We have 5 children and I know I should be completly content to raise my 5, but I still feel such a desire to adopt again.
Our youngest is 2 and our oldest is 16.
For the longest time my husband was not on board with another adoption feeling like we were overwhelmed with where we were in life so I didnt feel it would ever be a reality.
He has had a change of heart over this year and knows how badly I want to do this and would be in support of it if we can manage it financially.
With the economy the way it is and some major unexpected expenses this year we have nothing to spare.
He encourages me by saying "lets take a 1-2 years to save up again and then go for it.

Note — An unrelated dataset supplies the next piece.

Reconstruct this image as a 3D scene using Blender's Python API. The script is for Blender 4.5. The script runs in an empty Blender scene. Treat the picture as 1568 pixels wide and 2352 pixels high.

My concern is we will be 41/42 by then and I just dont know first of all if we would be considered by birthparents at that age AND if it would be fair to our child to be older when we brought them home.
I know 40 is not old, but when I look at being late 50's when they graduate I think WOW!
My parents were young when they had us kids and so they were always involved with our lives.
We were young when we first started having kids it is just that we have spread them out over 16 years.
I take my 2 year old to daycare and I am the oldest parent there.
I worry about health issues that start to come about as we age and wonder if that is fair to a child.
Maybe I am thinking too much but I would love to hear what you think.
The idea of waiting 2 more years for another baby kills me, and yet I know we cant live beyond our means right now--I have 5 other children to think about!!
Yes, we have considered other options of adopting an older child, but I crave the newborn baby thing and we just cant afford international adoption. Foster care is not an option because we are already at the 5 limit of children our state requires.
Advice welcome and I hope I didnt offend any 40's out their adopting. I know age is just a number and I am not freaking out that I will soon be 40, I just want to do what is best for the baby!